Pulitzer Prize and Nobel Prize winner Toni Morrison, is known for writing majestic themes, picturesque dialogue, and richly layered characters. In her novel, Song of Solomon, she uses the symbol of a peacock’s tail as a temporary display of beauty in comparison to the promise of luxury.

  • "Life, safety, and luxury fanned out before him like the tail-spread of a peacock, and as he stood there trying to distinguish each delicious color, he saw the dusty boots of his father standing just on the other side of the shallow pit."(Song of Solomon, Toni Morrison)

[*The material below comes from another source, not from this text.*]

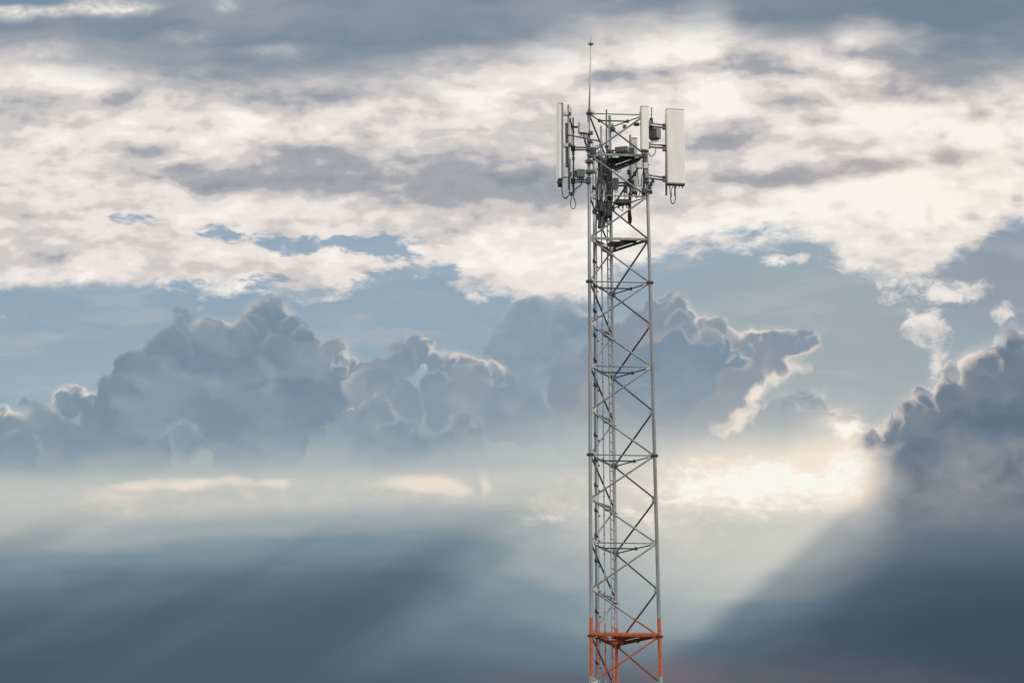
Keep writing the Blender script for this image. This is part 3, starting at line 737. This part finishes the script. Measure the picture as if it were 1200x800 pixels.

Robert Frost, received four Pulitzer Prizes for Poetry and the Congressional Gold Medal for Poetry. He is revered for his realistic illustrations of rural life and detailed themes. Rhythmic language is represented in his poem, Nothing Gold Can Stay. It starts off talking about nature, with 'green is gold.' This takes the idea that green is the color we see nature as, and then shows that at the beginning of spring, nature is more gold in color than green:

Nature's first green is gold,
Her hardest hue to hold.
Her early leaf's a flower;
But only so an hour.
Then leaf subsides to leaf,
So Eden sank to grief,
So dawn goes down to day
Nothing gold can stay.

All language can be figurative. When writing about daily moments and events, comparisons and symbols most often are used. Figurative language shapes meaning and can astonish you. It can allow for experiencing places, people, and events around you.